More than two months later, the government is yet to clear the recommendation of the collegium and ‘appoint’ a senior advocate as India’s first openly gay judge to the Delhi High Court. The recommendation approved by the Supreme Court collegium on November 11 was credited to be historic, as it promised inclusivity and representation for the LGBT community in the judiciary.
There are various speculations adduced to this delay, which generally are in many appointments, for various unconfirmed reasons but the most certain limb to this is the Union government’s perpetual ‘recalcitrant attitude’ in clearing such appointments to the high courts and even the Supreme Court. Perennial delay in appointment by the Centre after receiving a recommendation by the collegium is only a contribution to millions of pending cases and ineffective adjudication, thus compromising access to justice for the poor and marginalised.
Unlike the appointment of judges in many countries of the world, which inspired our Constitution-making, the appointment of judges in India is done by the president in ‘consultation’ with the Chief Justice.
After decades of power tussle between the Centre and the judiciary on primacy in appointment, a “collegium” system, more so an arrangement, was crafted which consists of four senior-most judges in addition to the CJI who recommends the name for elevation, and the government, through the President, appoints.
The 99th constitutional amendment did try to streamline the appointment process, against which just concerns were raised in the name of lack of transparency through a National Judicial Appointment Commission but it failed the test of “independence of the judiciary” due to its own structural shortcoming. This opaque method of appointment of judges becomes more vulnerable when certain recommendations by the collegium are at the mercy of governments, even though it is a constitutional obligation to clear the recommendation if reiterated by the collegium in further considerations.

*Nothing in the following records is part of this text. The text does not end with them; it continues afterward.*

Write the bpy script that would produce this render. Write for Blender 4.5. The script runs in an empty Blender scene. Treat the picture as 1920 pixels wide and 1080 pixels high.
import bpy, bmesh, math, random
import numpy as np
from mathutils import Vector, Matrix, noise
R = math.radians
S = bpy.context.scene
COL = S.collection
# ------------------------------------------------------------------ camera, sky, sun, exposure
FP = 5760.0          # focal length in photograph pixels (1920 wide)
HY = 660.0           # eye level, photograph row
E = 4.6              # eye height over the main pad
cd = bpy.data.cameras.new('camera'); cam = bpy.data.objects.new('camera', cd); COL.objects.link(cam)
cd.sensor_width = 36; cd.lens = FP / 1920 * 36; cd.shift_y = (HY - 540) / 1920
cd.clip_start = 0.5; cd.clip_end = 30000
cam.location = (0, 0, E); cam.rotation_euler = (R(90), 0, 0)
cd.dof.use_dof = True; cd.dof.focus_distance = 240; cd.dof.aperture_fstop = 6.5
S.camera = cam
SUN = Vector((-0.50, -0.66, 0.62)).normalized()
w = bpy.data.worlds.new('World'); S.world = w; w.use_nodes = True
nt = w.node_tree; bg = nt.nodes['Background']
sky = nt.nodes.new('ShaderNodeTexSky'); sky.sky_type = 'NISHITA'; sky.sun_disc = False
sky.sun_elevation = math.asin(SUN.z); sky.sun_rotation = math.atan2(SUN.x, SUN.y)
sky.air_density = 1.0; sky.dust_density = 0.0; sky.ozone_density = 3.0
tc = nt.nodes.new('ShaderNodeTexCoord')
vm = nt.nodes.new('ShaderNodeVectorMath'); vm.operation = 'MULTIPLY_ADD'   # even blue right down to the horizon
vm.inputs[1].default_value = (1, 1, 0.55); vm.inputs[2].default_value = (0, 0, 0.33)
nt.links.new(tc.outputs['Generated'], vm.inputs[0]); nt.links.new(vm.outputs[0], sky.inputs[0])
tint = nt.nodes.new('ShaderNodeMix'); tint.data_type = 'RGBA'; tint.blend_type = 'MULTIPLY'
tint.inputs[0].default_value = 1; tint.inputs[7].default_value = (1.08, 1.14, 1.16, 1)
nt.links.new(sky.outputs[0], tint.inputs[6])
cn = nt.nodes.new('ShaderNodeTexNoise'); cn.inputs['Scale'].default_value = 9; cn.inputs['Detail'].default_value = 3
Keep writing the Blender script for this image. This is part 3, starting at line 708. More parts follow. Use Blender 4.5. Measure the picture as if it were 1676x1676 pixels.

A school of thought believes that the reasons which lead to delay, even after various memoranda of procedure (MoPs) and constitutional mandates, include instances such as a judge passing an order against the ruling government while being in the high court or litigating against the policies as an advocate, political and ideological biases or others. At times, the appointments are delayed for months or even years to an extent that many courts function with a ridiculously smaller number of judges from the original sanctioned strength, thus jeopardising the rights of common people. It is important to note that there is at least 40% of vacancies pending in the high courts, and Patna tops the list with the highest percentage of vacancies around 60%. In all of it, the clogged judicial system suffers the most in addition to even affecting the quality of judges aspiring to move up to the high court, which the great M C Setalvad once feared.
Turf of tensions
Appointments, therefore, have been a turf of urbane tensions between the executive and the judiciary which, however constitutionally separated, swings from a ‘strong executive’ to a ‘weak court’ or vice versa. Many believe that the collegium is a great issue of concern and while it is true that transparency in appointment through this arrangement is close to none, the reforms introduced in the past have been at perils of deliberate political excursion. In defence of the collegium, many believe that at least it has kept “active government intervention” at bay, which may not be necessarily true.
Whatever be the case, the delay in appointments, when the government is constitutionally bound to accept the recommendation even after their objection in the first instance has been overlooked by the collegium and names have been reiterated, is reminiscent of the old days of veto politics in appointments. Today, in the given arrangement of appointment, a tactical and visible delay by the government(s) prejudices whatever little transparency or progress exists in terms of representations or filling vacancies, which thereby damages the health and image of the judiciary, and most importantly, takes justice away from its citizens.
The method of appointment in the near future doesn’t appear to see a revolutionary change. Therefore, the ‘redemption’ of the judiciary at least in terms of appointment of quality judges could be from prescribing a certain time, as advocated by many, to clear the names for an appointment at different stages of the process. This could ensure accountability of the executive and responsibility on the collegium to collectively take steps in the direction of transparency and can be a significant step in inspiring the confidence of not only the legal minds motivated to take judgeship but also of a common citizen whose right of access to justice can be manifested with courts functioning at their sanctioned strength.